_Short exercise_: Give every line of the data again, unchanged, but with no pictures.

= = = = = = =

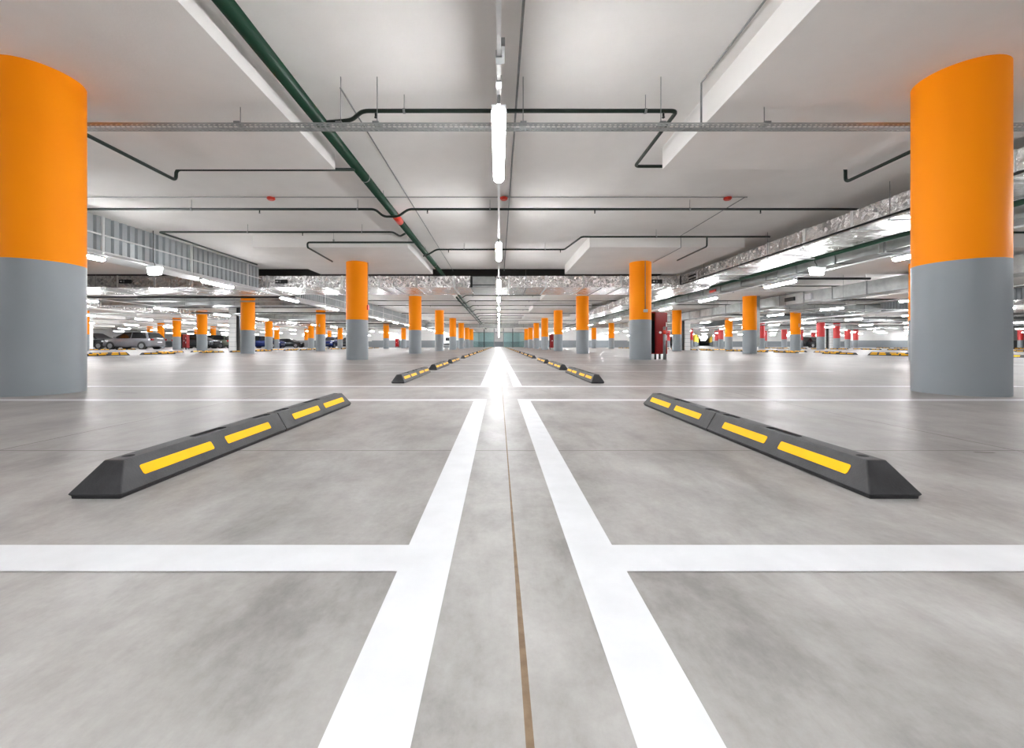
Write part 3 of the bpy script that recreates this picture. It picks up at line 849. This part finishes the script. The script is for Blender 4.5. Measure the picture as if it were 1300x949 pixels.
# ------------------------------------------------------------------ cars
def car(x, y, rz, paint, lab, L=4.55, H=1.62, Wd=.91, style='suv'):
    r = empty('car', (x, y, 0), lab, 'car', 'cars parked in the distance', rz)
    k = L/4.6; h = H/1.6
    m = MB(); st = [(-2.3, .60, .40, .66), (-2.24, .74, .28, .80), (-2.1, .84, .22, .90), (-1.6, .90, .20, .99), (-1.1, .92, .20, 1.03), (0, .92, .20, 1.05), (1.2, .92, .20, 1.06),
                   (1.9, .91, .21, 1.06), (2.16, .86, .26, 1.03), (2.27, .76, .30, .95), (2.3, .62, .42, .80)]
    if style == 'saloon': st = [(a, b, c, d*(.96 if a < 1.2 else .97)) for a, b, c, d in st]
    rings = []
    for a, w, lo, hi in st:
        w *= Wd/.92; lo *= h; hi *= h
        half = [(w*.80, lo), (w*.97, lo+.07), (w, lo+.25*(hi-lo)), (w, lo+.6*(hi-lo)), (w*.96, lo+.85*(hi-lo)), (w*.86, hi-.01), (w*.5, hi+.02)]
        rings.append([(a*k, yy_, zz) for yy_, zz in half]+[(a*k, -yy_, zz) for yy_, zz in half[::-1]])
    m.ring_loft(rings, 0, True)
    m.build('body', paint, r)
    if style == 'suv': pr = [(-1.25, 1.00), (-.45, 1.50), (.1, 1.57), (1.35, 1.56), (1.75, 1.50), (2.15, 1.02)]
    else: pr = [(-1.15, .98), (-.35, 1.42), (.1, 1.47), (.8, 1.45), (1.15, 1.38), (1.85, 1.02)]
    def hw(z): return Wd*(.90-.30*max(0, z-1.0)/.57*.8)
    t = MB(); n = len(pr)
    vs = [(a*k, hw(z), z*h) for a, z in pr]+[(a*k, -hw(z), z*h) for a, z in pr]
    t.add(vs, [tuple(range(n))[::-1], tuple(range(n, 2*n))]+[(q, (q+1) % n, n+(q+1) % n, n+q) for q in range(n)])
    t.build('cabin_glass', M_darkglass, r)
    t = MB(); top = pr[1:-1]; n = len(top)
    lo = [(a*k, (hw(z)+.008)*s, z*h-.02) for s in (1, -1) for a, z in (top if s == 1 else top[::-1])]
    hi = [(a*k, (hw(z)-.05)*s, z*h+.022) for s in (1, -1) for a, z in (top if s == 1 else top[::-1])]
    t.ring_loft([lo, hi], 0, False); t.build('roof', paint, r)
    for (a0, z0, a1, z1, ww) in ((pr[0][0]+.05, 1.0, pr[1][0]+.05, pr[1][1], .035), (.35, 1.0, .35, 1.54 if style == 'suv' else 1.45, .04), (pr[-1][0]-.25, 1.0, pr[-2][0]-.12, pr[-2][1], .11)):
        for s in (1, -1):
            p = MB(); y0_ = (hw(z0)+.006)*s; y1_ = (hw(z1)+.006)*s
            p.ring_loft([[((a0-ww)*k, y0_, z0*h), ((a0+ww)*k, y0_, z0*h), ((a0+ww)*k, y0_-.03*s, z0*h), ((a0-ww)*k, y0_-.03*s, z0*h)],
                         [((a1-ww)*k, y1_, z1*h), ((a1+ww)*k, y1_, z1*h), ((a1+ww)*k, y1_-.03*s, z1*h), ((a1-ww)*k, y1_-.03*s, z1*h)]], 0, False)
            p.build('pillar', paint, r)
    for ax in (-1.42, 1.40):
        for s in (1, -1):
            w = MB(); w.cyl((ax*k, s*(Wd-.21), .33), (0, s, 0), .335, .225, 28); wo = w.build('wheel', M_tyre, r)
            a = MB(); a.cyl((ax*k, s*(Wd+.017), .33), (0, s, 0), .22, .006, 24)
            wo2 = a.build('rim', M_rim, wo)
            a = MB(); a.cyl((ax*k, s*(Wd-.25), .345), (0, s, 0), .385, .258, 28); a.build('wheel_arch', M_blackp, r)
    for s in (1, -1):
        b = MB(); b.box(-2.27*k, -2.12*k, s*.74-.12, s*.74+.12, .68*h, .80*h); o = b.build('headlight', M_head, r); bevelled(o, .02)
        b = MB(); b.box(2.14*k, 2.29*k, s*.74-.11, s*.74+.11, .82*h, .98*h); o = b.build('tail_light', M_tail, r); bevelled(o, .02)
        b = MB(); b.box(-.98*k, -.86*k, s*(Wd+.08)-.09, s*(Wd+.08)+.09, 1.0*h, 1.13*h); o = b.build('side_mirror', paint, r); bevelled(o, .02)
    b = MB(); b.box(-2.33*k, -2.25*k, -.5, .5, .42*h, .60*h); b.build('front_grille', M_blackp, r)
    b = MB(); b.box(2.28*k, 2.325*k, -.26, .26, .60*h, .71*h); b.build('number_plate', M_white, r)
    return r
def paint(n, r, g, b, metal=.5): return mottled(n, srgb(r, g, b), srgb(min(255, r+8), min(255, g+8), min(255, b+8)), 3, .25, metal)
P_grey = paint('grey car paint', 128, 128, 134); P_dark = paint('dark car paint', 44, 46, 50)
P_blue = paint('blue car paint', 24, 40, 96); P_red = paint('red car paint', 140, 24, 40); P_white = paint('white car paint', 220, 222, 224, 0.1)
P_green = paint('olive car paint', 84, 88, 78)
car(-34.2, 38.4, 0, P_grey, 'grey estate car side on, nose left, beyond the near left column', 4.7, 1.62)
car(-40.3, 40.6, PI, P_dark, 'dark car nose right, partly hidden by the near left column', 4.6, 1.62)
car(-34.6, 46.9, PI, P_dark, 'dark car behind the red cabinet, between two orange columns', 4.6, 1.66)
car(-35.2, 50.6, 0, P_green, 'olive grey car with its tail right, left of the white pier', 4.5, 1.62)
car(-35.5, 53.8, 0, P_red, 'dark red car just left of the white pier', 4.4, 1.5)
car(-30.2, 53.0, PI, P_blue, 'blue car right of the third column of the left hall', 4.4, 1.55)
car(-31.0, 60.5, PI, P_dark, 'dark saloon side on by the far left wall', 4.5, 1.42, style='saloon')
car(-24.7, 60.5, PI/2, P_blue, 'small blue car end on between far orange columns', 4.2, 1.6)
car(-22.3, 61.0, PI/2, P_dark, 'small dark car end on beside the blue one', 4.2, 1.55)
car(-7.6, 61.0, PI/2, P_white, 'white car end on between the third and fourth left central columns', 4.3, 1.6)
car(46.0, 60.0, PI/2, P_dark, 'dark car end on between the orange and red columns at right', 4.4, 1.6)

# ------------------------------------------------------------------ world, camera, view
w = bpy.data.worlds.new('World'); S.world = w; w.use_nodes = True
w.node_tree.nodes['Background'].inputs['Color'].default_value = (.8, .82, .85, 1)
w.node_tree.nodes['Background'].inputs['Strength'].default_value = .3
cam = bpy.data.cameras.new('camera'); co = bpy.data.objects.new('camera', cam); COL.objects.link(co)
co.location = (0, 0, CAM_H); co.rotation_euler = (PI/2, 0, 0)
cam.sensor_fit = 'HORIZONTAL'; cam.sensor_width = 36; cam.lens = F/1300*36
cam.shift_x = (650-633.2)/1300; cam.shift_y = (437.5-474.5)/1300
cam.clip_start = .05; cam.clip_end = 600
S.camera = co
S.view_settings.view_transform = 'Standard'; S.view_settings.look = 'None'
S.view_settings.gamma = 1; S.view_settings.use_curve_mapping = False
S.view_settings.exposure = 0.75
S.cycles.max_bounces = 10; S.cycles.diffuse_bounces = 7; S.cycles.glossy_bounces = 4
S.cycles.use_denoising = True
S.cycles.sample_clamp_indirect = 10
print('stops', nstop, 'lamps', nl, 'columns', len(columns))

= = = = = = =

_Expected output_:
Write part 3 of the bpy script that recreates this picture. It picks up at line 849. This part finishes the script. The script is for Blender 4.5. Measure the picture as if it were 1300x949 pixels.
# ------------------------------------------------------------------ cars
def car(x, y, rz, paint, lab, L=4.55, H=1.62, Wd=.91, style='suv'):
    r = empty('car', (x, y, 0), lab, 'car', 'cars parked in the distance', rz)
    k = L/4.6; h = H/1.6
    m = MB(); st = [(-2.3, .60, .40, .66), (-2.24, .74, .28, .80), (-2.1, .84, .22, .90), (-1.6, .90, .20, .99), (-1.1, .92, .20, 1.03), (0, .92, .20, 1.05), (1.2, .92, .20, 1.06),
                   (1.9, .91, .21, 1.06), (2.16, .86, .26, 1.03), (2.27, .76, .30, .95), (2.3, .62, .42, .80)]
    if style == 'saloon': st = [(a, b, c, d*(.96 if a < 1.2 else .97)) for a, b, c, d in st]
    rings = []
    for a, w, lo, hi in st:
        w *= Wd/.92; lo *= h; hi *= h
        half = [(w*.80, lo), (w*.97, lo+.07), (w, lo+.25*(hi-lo)), (w, lo+.6*(hi-lo)), (w*.96, lo+.85*(hi-lo)), (w*.86, hi-.01), (w*.5, hi+.02)]
        rings.append([(a*k, yy_, zz) for yy_, zz in half]+[(a*k, -yy_, zz) for yy_, zz in half[::-1]])
    m.ring_loft(rings, 0, True)
    m.build('body', paint, r)
    if style == 'suv': pr = [(-1.25, 1.00), (-.45, 1.50), (.1, 1.57), (1.35, 1.56), (1.75, 1.50), (2.15, 1.02)]
    else: pr = [(-1.15, .98), (-.35, 1.42), (.1, 1.47), (.8, 1.45), (1.15, 1.38), (1.85, 1.02)]
    def hw(z): return Wd*(.90-.30*max(0, z-1.0)/.57*.8)
    t = MB(); n = len(pr)
    vs = [(a*k, hw(z), z*h) for a, z in pr]+[(a*k, -hw(z), z*h) for a, z in pr]
    t.add(vs, [tuple(range(n))[::-1], tuple(range(n, 2*n))]+[(q, (q+1) % n, n+(q+1) % n, n+q) for q in range(n)])
    t.build('cabin_glass', M_darkglass, r)
    t = MB(); top = pr[1:-1]; n = len(top)
    lo = [(a*k, (hw(z)+.008)*s, z*h-.02) for s in (1, -1) for a, z in (top if s == 1 else top[::-1])]
    hi = [(a*k, (hw(z)-.05)*s, z*h+.022) for s in (1, -1) for a, z in (top if s == 1 else top[::-1])]
    t.ring_loft([lo, hi], 0, False); t.build('roof', paint, r)
    for (a0, z0, a1, z1, ww) in ((pr[0][0]+.05, 1.0, pr[1][0]+.05, pr[1][1], .035), (.35, 1.0, .35, 1.54 if style == 'suv' else 1.45, .04), (pr[-1][0]-.25, 1.0, pr[-2][0]-.12, pr[-2][1], .11)):
        for s in (1, -1):
            p = MB(); y0_ = (hw(z0)+.006)*s; y1_ = (hw(z1)+.006)*s
            p.ring_loft([[((a0-ww)*k, y0_, z0*h), ((a0+ww)*k, y0_, z0*h), ((a0+ww)*k, y0_-.03*s, z0*h), ((a0-ww)*k, y0_-.03*s, z0*h)],
                         [((a1-ww)*k, y1_, z1*h), ((a1+ww)*k, y1_, z1*h), ((a1+ww)*k, y1_-.03*s, z1*h), ((a1-ww)*k, y1_-.03*s, z1*h)]], 0, False)
            p.build('pillar', paint, r)
    for ax in (-1.42, 1.40):
        for s in (1, -1):
            w = MB(); w.cyl((ax*k, s*(Wd-.21), .33), (0, s, 0), .335, .225, 28); wo = w.build('wheel', M_tyre, r)
            a = MB(); a.cyl((ax*k, s*(Wd+.017), .33), (0, s, 0), .22, .006, 24)
            wo2 = a.build('rim', M_rim, wo)
            a = MB(); a.cyl((ax*k, s*(Wd-.25), .345), (0, s, 0), .385, .258, 28); a.build('wheel_arch', M_blackp, r)
    for s in (1, -1):
        b = MB(); b.box(-2.27*k, -2.12*k, s*.74-.12, s*.74+.12, .68*h, .80*h); o = b.build('headlight', M_head, r); bevelled(o, .02)
        b = MB(); b.box(2.14*k, 2.29*k, s*.74-.11, s*.74+.11, .82*h, .98*h); o = b.build('tail_light', M_tail, r); bevelled(o, .02)
        b = MB(); b.box(-.98*k, -.86*k, s*(Wd+.08)-.09, s*(Wd+.08)+.09, 1.0*h, 1.13*h); o = b.build('side_mirror', paint, r); bevelled(o, .02)
    b = MB(); b.box(-2.33*k, -2.25*k, -.5, .5, .42*h, .60*h); b.build('front_grille', M_blackp, r)
    b = MB(); b.box(2.28*k, 2.325*k, -.26, .26, .60*h, .71*h); b.build('number_plate', M_white, r)
    return r
def paint(n, r, g, b, metal=.5): return mottled(n, srgb(r, g, b), srgb(min(255, r+8), min(255, g+8), min(255, b+8)), 3, .25, metal)
P_grey = paint('grey car paint', 128, 128, 134); P_dark = paint('dark car paint', 44, 46, 50)
P_blue = paint('blue car paint', 24, 40, 96); P_red = paint('red car paint', 140, 24, 40); P_white = paint('white car paint', 220, 222, 224, 0.1)
P_green = paint('olive car paint', 84, 88, 78)
car(-34.2, 38.4, 0, P_grey, 'grey estate car side on, nose left, beyond the near left column', 4.7, 1.62)
car(-40.3, 40.6, PI, P_dark, 'dark car nose right, partly hidden by the near left column', 4.6, 1.62)
car(-34.6, 46.9, PI, P_dark, 'dark car behind the red cabinet, between two orange columns', 4.6, 1.66)
car(-35.2, 50.6, 0, P_green, 'olive grey car with its tail right, left of the white pier', 4.5, 1.62)
car(-35.5, 53.8, 0, P_red, 'dark red car just left of the white pier', 4.4, 1.5)
car(-30.2, 53.0, PI, P_blue, 'blue car right of the third column of the left hall', 4.4, 1.55)
car(-31.0, 60.5, PI, P_dark, 'dark saloon side on by the far left wall', 4.5, 1.42, style='saloon')
car(-24.7, 60.5, PI/2, P_blue, 'small blue car end on between far orange columns', 4.2, 1.6)
car(-22.3, 61.0, PI/2, P_dark, 'small dark car end on beside the blue one', 4.2, 1.55)
car(-7.6, 61.0, PI/2, P_white, 'white car end on between the third and fourth left central columns', 4.3, 1.6)
car(46.0, 60.0, PI/2, P_dark, 'dark car end on between the orange and red columns at right', 4.4, 1.6)

# ------------------------------------------------------------------ world, camera, view
w = bpy.data.worlds.new('World'); S.world = w; w.use_nodes = True
w.node_tree.nodes['Background'].inputs['Color'].default_value = (.8, .82, .85, 1)
w.node_tree.nodes['Background'].inputs['Strength'].default_value = .3
cam = bpy.data.cameras.new('camera'); co = bpy.data.objects.new('camera', cam); COL.objects.link(co)
co.location = (0, 0, CAM_H); co.rotation_euler = (PI/2, 0, 0)
cam.sensor_fit = 'HORIZONTAL'; cam.sensor_width = 36; cam.lens = F/1300*36
cam.shift_x = (650-633.2)/1300; cam.shift_y = (437.5-474.5)/1300
cam.clip_start = .05; cam.clip_end = 600
S.camera = co
S.view_settings.view_transform = 'Standard'; S.view_settings.look = 'None'
S.view_settings.gamma = 1; S.view_settings.use_curve_mapping = False
S.view_settings.exposure = 0.75
S.cycles.max_bounces = 10; S.cycles.diffuse_bounces = 7; S.cycles.glossy_bounces = 4
S.cycles.use_denoising = True
S.cycles.sample_clamp_indirect = 10
print('stops', nstop, 'lamps', nl, 'columns', len(columns))